Carl Icahn Would Have Waged A Proxy Fight For Twitter If Musk Deal Fell Through

Billionaire investor Carl Icahn said at Thursday’s Forbes Iconoclast Summit that he would have started a proxy fight against TwitterTWTR
management if Elon Musk hadn’t closed his $44 billion deal to buy the company.

Icahn revealed that he bought 15 million shares of Twitter’s stock this summer when it was trading at less than $40 per share as Musk tried to back out of his merger agreement in Delaware’s Chancery Court. He figured Musk never had a case so he bought shares, and when the deal did close at its original price of $54.20 per share, Icahn estimates he made a $250 million profit.

“He did pay a little too much for it, but not as bad as people say,” Icahn said. “I think that company is worth in the low $30 [billions] so maybe he did pay a little more, but that’s a rounding error for the guy.”

If the deal hadn’t closed, Icahn says he probably would have started a proxy fight with his sizable stake. He railed against Twitter’s leadership and employees having too much authority to decide who could be on the platform.

“I was looking forward to doing a fight on that one,” he quipped. “I’m not discussing the political aspects of whether or not you should have censorship, but freedom of speech is extremely important.”

Icahn has also profited handsomely this year on his stake in CVR Energy, an energy refiner that has more than doubled this year, though he primarily shared a gloomy outlook on where the stock market is headed in his discussion with Forbes assistant managing editor Steve Bertoni.

“We’re trapped with inflation. Inflation is a terrible thing, and it’s very hard to get rid of once it starts,” Icahn said. “I think it’s going to get a lot worse before it gets better.”

Icahn commended Federal Reserve chair Jerome Powell for appearing to take inflation seriously after a fourth consecutive interest rate hike of 75 basis points this week. Powell’s hawkish press conference sent the S&P 500 Index down 2.5% Wednesday, and Icahn dismissed any idea of the Federal Reserve pivoting and reversing course from its rate tightening cycle anytime soon.

“It’s like telling a drug addict, ‘Okay you’ve stopped drinking enough now, go have a good time again!,” said Icahn.

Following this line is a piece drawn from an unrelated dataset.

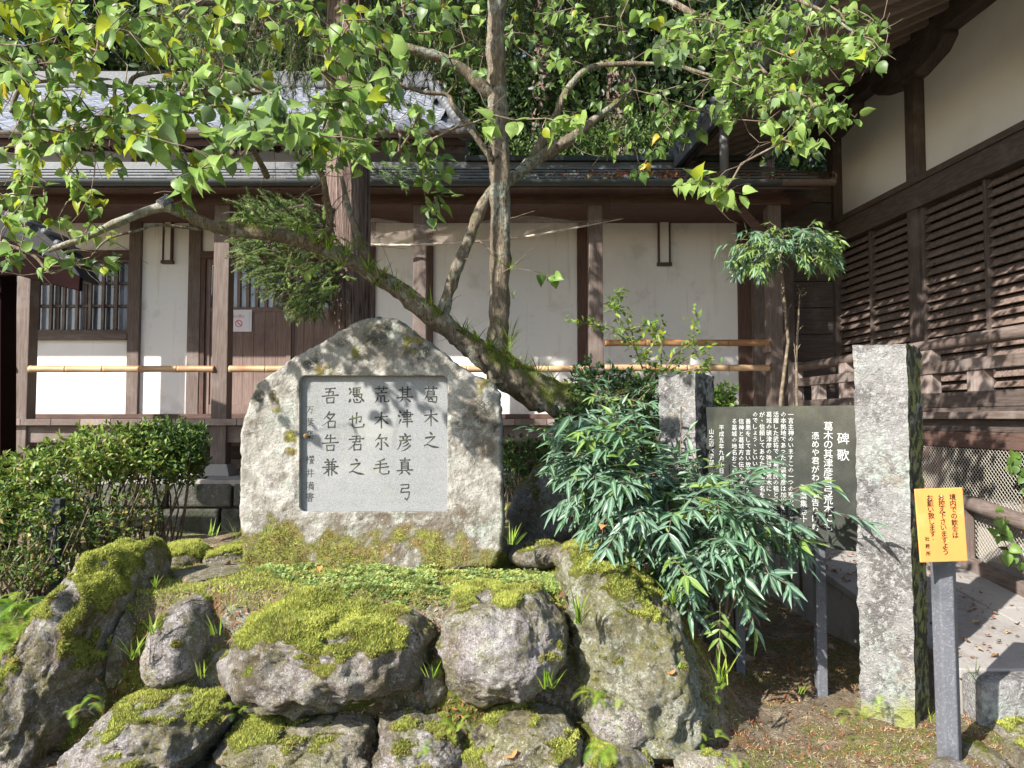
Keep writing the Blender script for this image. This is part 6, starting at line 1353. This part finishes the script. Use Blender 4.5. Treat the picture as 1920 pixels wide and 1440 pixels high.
for k in range(230):
    px, py = RNG.uniform(1050, 1330), RNG.uniform(730, 960)
    if py < 1000-(px-1040)*.95 and px < 1110 and py < 800: continue
    if px > 1185 and py < 905: continue
    frs.append((P(px, py, 4.25+RNG.uniform(-.2, .2)), (RNG.normal()*.6, -.35+RNG.normal()*.3, .5+RNG.normal()*.4)))
fr += [(P(px, py, 3.75), d) for (px, py, d) in [(1500, 960, (1, -.2, .25)), (1480, 920, (.8, -.2, .5)), (1460, 950, (.6, -.1, .8)), (1400, 900, (.4, -.1, .6)), (1400, 1120, (.1, -.3, -.5)), (1350, 1130, (-.1, -.3, -.5)), (1180, 1080, (-.4, -.3, -.3))]]
nandina('large nandina with drooping narrow blue-green leaves spilling in front of the plaque', fr, .128, (1.05, 3.95, 0), 300, stempts=[([(1.0, 3.95, -.02), P(1340, 1240, 3.9), P(1360, 1150, 3.9), P(1380, 1000, 3.95)], .010), ([(.95, 4.0, .1), P(1290, 1100, 4.0), P(1250, 950, 4.0)], .008), ([P(1330, 1260, 3.92), P(1375, 1130, 3.9), P(1420, 980, 3.9)], .008)])
nandina('smaller leaved bluish shrub rising left of the shorter pillar above the large nandina', frs, .078, (.7, 4.3, .2), 120, cw=(5, 4, 1.5), L=(.12, .24), down=.25, name='bushy_shrub')
# sprigs in front of the plaque / top
fr = [(P(px, py, 4.1), d) for px, py, d in [(1275, 850, (-.6, -.2, .6)), (1275, 830, (.4, -.2, .8)), (1260, 870, (-.9, -.2, 0)), (1290, 860, (.8, -.2, .2)), (1275, 880, (.3, -.3, -.2))]]
nandina('upright sprig with red tipped young leaf in front of the face of the shorter pillar', fr, .07, tuple(P(1275, 900, 4.1)), 20, cw=(6, 3, 1), L=(.05, .1), pairs=(1, 2), name='leafy_sprig', stempts=[([P(1280, 930, 4.1), P(1276, 850, 4.1), P(1277, 762, 4.1)], .003)])
# tall nandina with mushroom-like crown
fr = []
for k in range(135):
    u = RNG.uniform(-1, 1); px = 1478+u*76; py = 445+RNG.uniform(-22, 45)+12*abs(u)
    fr.append((P(px, py, 5.6+RNG.uniform(-.35, .35)), (u*.9+RNG.normal()*.3, -.2+RNG.normal()*.4, .15+RNG.normal()*.3)))
nandina('tall thin stemmed nandina with a flat umbrella of hanging leaves by the corner post', fr, .095, (2.0, 5.6, 0), 130, cw=(5, 1.5, 4), L=(.10, .20), pairs=(2, 4), down=1.0, stempts=[([P(1462, 760, 5.6)+Vector((0, 0, -1.4)), P(1464, 750, 5.6), P(1478, 640, 5.6), P(1470, 560, 5.6), P(1463, 480, 5.6), P(1470, 430, 5.6)], [.016, .015, .012, .013, .011, .007])])
bs = thing('bare_stem_plant', 'bare cut stems with a dried flower head, right of the tall nandina stem', 'plant', tuple(P(1498, 760, 5.65)+Vector((0, 0, -1.4))))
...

The octogenarian activist investor appeared remotely at the event at the New York Historical Society and was presented with the first-ever Forbes Iconoclast award at the end of the summit. Other speakers at the event at the New York Historical Society included luminaries like Ray Dalio, Sam Bankman-Fried, Mary Callahan Erdoes, Lindsey Vonn, Sam Zell, Marc Lasry and Jim Chanos.